Таким образом, приходится признать, что право - это момент, сторона, аспект общества, продукт человеческой деятельности, не существующий «сам по себе». Нет «чистых» правовых явлений, существующих вне политики, экономики, психики и т.д. Содержанием права в любом случае выступает поведение и ментальное представление человека, а они, в свою очередь, обусловлены потребностями и интересами, которые связаны с социальным статусом, материальными благами и другими социальными явлениями, процессами. Только аналитически можно выделить право из фактических интеракций, каждая из которых представляет собой пересечение множества социально-психических явлений и процессов.
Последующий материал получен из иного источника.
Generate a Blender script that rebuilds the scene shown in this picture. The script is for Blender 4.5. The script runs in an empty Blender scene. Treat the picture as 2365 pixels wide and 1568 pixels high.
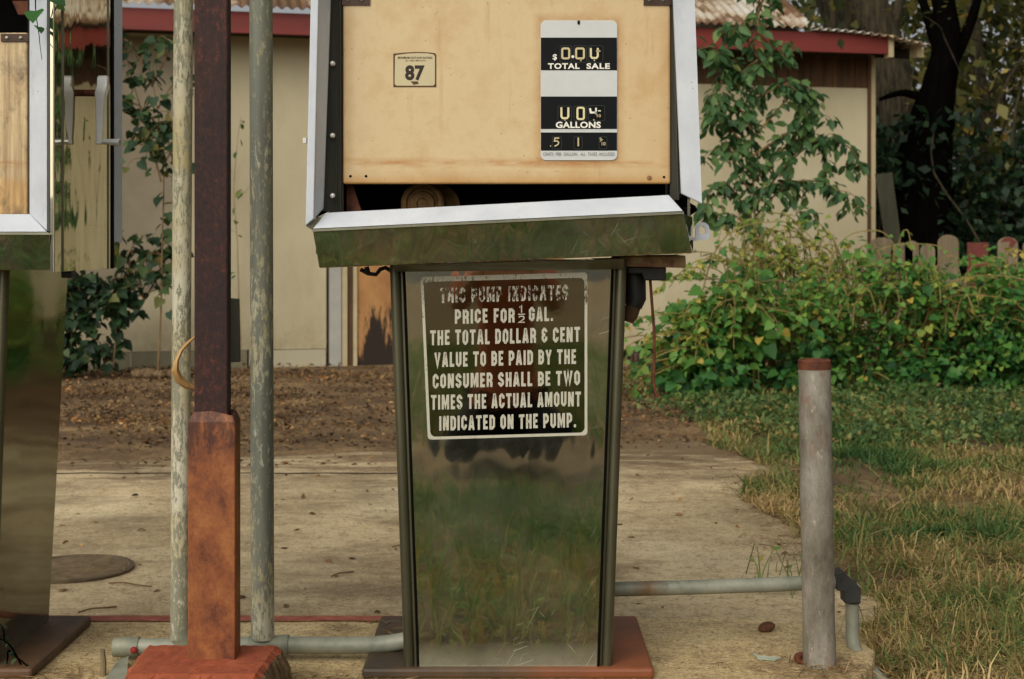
import bpy, bmesh, math, random
import numpy as np
from mathutils import Vector, Matrix

random.seed(7)
RNG = np.random.default_rng(7)
scene = bpy.context.scene
COL = scene.collection

# ------------------------------------------------------------------ camera, sky, sun, exposure
CAM_H = 1.03
F = 2364 * 50 / 36.0                 # focal length in units of the 2364-wide picture
cam_d = bpy.data.cameras.new('camera')
cam = bpy.data.objects.new('camera', cam_d)
COL.objects.link(cam)
cam.location = (0, 0, CAM_H)
cam.rotation_euler = (math.radians(90), 0, 0)
cam_d.lens = 50
cam_d.sensor_width = 36
cam_d.shift_y = -224 / 2364
cam_d.clip_start = 0.1
cam_d.clip_end = 400
cam_d.dof.use_dof = True
cam_d.dof.focus_distance = 3.34
cam_d.dof.aperture_fstop = 8.0
scene.camera = cam

SUN_AZ_DIR = Vector((-0.44, -0.78, 0.70)).normalized()     # direction towards the light
w = bpy.data.worlds.new('World')
scene.world = w
w.use_nodes = True
nt = w.node_tree
nt.nodes.clear()
wo = nt.nodes.new('ShaderNodeOutputWorld')
bg = nt.nodes.new('ShaderNodeBackground')
sky = nt.nodes.new('ShaderNodeTexSky')
hs = nt.nodes.new('ShaderNodeHueSaturation')
sky.sky_type = 'NISHITA'
sky.sun_disc = False
sky.sun_elevation = math.asin(SUN_AZ_DIR.z)
sky.sun_rotation = math.atan2(SUN_AZ_DIR.x, SUN_AZ_DIR.y)
sky.dust_density = 5.0
sky.air_density = 1.0
hs.inputs['Saturation'].default_value = 0.14
nt.links.new(sky.outputs[0], hs.inputs['Color'])
nt.links.new(hs.outputs[0], bg.inputs['Color'])
bg.inputs['Strength'].default_value = 0.11
nt.links.new(bg.outputs[0], wo.inputs['Surface'])

sun_d = bpy.data.lights.new('sun', 'SUN')
sun_d.energy = 1.8
sun_d.angle = math.radians(75)
sun_d.color = (1.0, 0.91, 0.74)
sun = bpy.data.objects.new('sun', sun_d)
COL.objects.link(sun)
sun.location = (0, 0, 12)
sun.rotation_euler = SUN_AZ_DIR.to_track_quat('Z', 'Y').to_euler()

scene.view_settings.view_transform = 'Standard'
scene.view_settings.look = 'None'
scene.view_settings.exposure = -0.16
scene.view_settings.gamma = 1.0
scene.view_settings.use_curve_mapping = False


# ------------------------------------------------------------------ helpers
def C(r, g, b):
    def f(c):
        c = c / 255.0
        return c / 12.92 if c <= 0.04045 else ((c + 0.055) / 1.055) ** 2.4
    return (f(r), f(g), f(b), 1.0)


def W(u, v, Y):
    """real point at depth Y that is measured at (u, v) in the survey picture"""
    return ((u - 1182) * Y / F, Y, CAM_H - (v - 560) * Y / F)


def G(u, v, z=-0.1):
    """ground point"""
    Y = (CAM_H - z) * F / (v - 560)
    return ((u - 1182) * Y / F, Y, z)


class T:
    """small node-tree writer"""
    def __init__(self, name):
        self.m = bpy.data.materials.new(name)
        self.m.use_nodes = True
        self.t = self.m.node_tree
        self.t.nodes.clear()
        self.out = self.t.nodes.new('ShaderNodeOutputMaterial')

    def _in(self, node, key, val):
        if val is None:
            return
        s = node.inputs[key]
        if isinstance(val, bpy.types.NodeSocket):
            self.t.links.new(val, s)
        else:
            s.default_value = val

    def coord(self, scale=(1, 1, 1), kind='Object', rot=(0, 0, 0)):
        a = self.t.nodes.new('ShaderNodeTexCoord')
        m = self.t.nodes.new('ShaderNodeMapping')
        m.inputs['Scale'].default_value = scale
        m.inputs['Rotation'].default_value = rot
        self.t.links.new(a.outputs[kind], m.inputs['Vector'])
        return m.outputs[0]

    def turned(self, rot, scale):
        """object coordinates turned first and stretched afterwards"""
        m = self.t.nodes.new('ShaderNodeMapping')
        m.inputs['Scale'].default_value = scale
        self.t.links.new(self.coord(rot=rot), m.inputs['Vector'])
        return m.outputs[0]

    def noise(self, vec, scale, detail=6, rough=0.6, dist=0.0):
        n = self.t.nodes.new('ShaderNodeTexNoise')
        self._in(n, 'Vector', vec)
        n.inputs['Scale'].default_value = scale
        n.inputs['Detail'].default_value = detail
        n.inputs['Roughness'].default_value = rough
        n.inputs['Distortion'].default_value = dist
        return n.outputs['Fac']

    def voronoi(self, vec, scale, feature='F1', out='Distance'):
        n = self.t.nodes.new('ShaderNodeTexVoronoi')
        n.feature = feature
        self._in(n, 'Vector', vec)
        n.inputs['Scale'].default_value = scale
        return n.outputs[out]

    def attr(self, name, out='Fac'):
        n = self.t.nodes.new('ShaderNodeAttribute')
        n.attribute_name = name
        return n.outputs[out]

    def axis(self, vec, k):
        n = self.t.nodes.new('ShaderNodeSeparateXYZ')
        self._in(n, 0, vec)
        return n.outputs[k]

    def ramp(self, fac, stops, mode='LINEAR'):
        n = self.t.nodes.new('ShaderNodeValToRGB')
        n.color_ramp.interpolation = mode
        e = n.color_ramp.elements
        while len(e) > 1:
            e.remove(e[-1])
        for i, (p, c) in enumerate(stops):
            x = e[0] if i == 0 else e.new(p)
            x.position = p
            x.color = c if isinstance(c, tuple) else (c, c, c, 1)
        self._in(n, 'Fac', fac)
        return n.outputs['Color']

    def mix(self, fac, a, b, blend='MIX'):
        n = self.t.nodes.new('ShaderNodeMix')
        n.data_type = 'RGBA'
        n.blend_type = blend
        self._in(n, 0, fac)
        self._in(n, 6, a)
        self._in(n, 7, b)
        return n.outputs[2]

    def math(self, op, a, b=None, clamp=False):
        n = self.t.nodes.new('ShaderNodeMath')
        n.operation = op
        n.use_clamp = clamp
        self._in(n, 0, a)
        self._in(n, 1, b)
        return n.outputs[0]

    def bump(self, h, strength=0.3, dist=0.01, normal=None):
        n = self.t.nodes.new('ShaderNodeBump')
        n.inputs['Strength'].default_value = strength
        n.inputs['Distance'].default_value = dist
        self._in(n, 'Height', h)
        if normal is not None:
            self._in(n, 'Normal', normal)
        return n.outputs[0]

    def pbr(self, color, rough=0.6, metal=0.0, normal=None, spec=None, alpha=None, trans=0.0, emit=None):
        p = self.t.nodes.new('ShaderNodeBsdfPrincipled')
        self._in(p, 'Base Color', color)
        self._in(p, 'Roughness', rough)
        self._in(p, 'Metallic', metal)
        self._in(p, 'Normal', normal)
        self._in(p, 'Specular IOR Level', spec)
        self._in(p, 'Alpha', alpha)
        o = p.outputs[0]
        if trans > 0:
            tr = self.t.nodes.new('ShaderNodeBsdfTranslucent')
            self._in(tr, 'Color', color)
            mx = self.t.nodes.new('ShaderNodeMixShader')
            mx.inputs[0].default_value = trans
            self.t.links.new(o, mx.inputs[1])
            self.t.links.new(tr.outputs[0], mx.inputs[2])
            o = mx.outputs[0]
        self.t.links.new(o, self.out.inputs['Surface'])
        return self.m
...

Ко всему прочему, беспробельность системы норм права (трактуемых как языковые конструкции, по-разному действующие при разных обстоятельствах и посылках, а не императивные предписания, заключающие в себе раскрытие неких объективных идей и принципов[804]) - не более, чем иллюзия[805]. Поэтому достаточно последовательной представляется позиция М. ван Хука по данному вопросу: «Правовые системы, в отличие, например, от математических систем, не являются независимыми от общества, которому они принадлежат и которое организуют. Каждая правовая система представляет собой часть более общей социальной системы. Правовая система — это способ организации общественного, экономического, морального и других типов поведения. Следовательно, правовые системы должны соответствовать обществу. /.../ В то же время встроенные в общество и строго детерминированные им современные правовые системы оказываются относительно автономными./.../В самом слабом смысле «автономия» означает только то, что правовая норма или система могут быть идентифицированы как нечто отличное от морали, религии или другой системы правил, и что это не просто повторение свода внеправовых правил./.../ Параллельно существует методологическая автономия, включающая следующие три аспекта а) автономию языка: технический язык права развивается, создавая собственные понятия и наделяя специфическими значениями привычные слова; b) автономию стиля: уставы, судебные решения, договоры и т.п. составляются в определенном стиле; с) автономию аргументации: способы аргументации и мышления, используемые в праве, отличаются от принятых в других формах дискурса (например, в экономическом, политическом или религиозном дискурсе)»[806].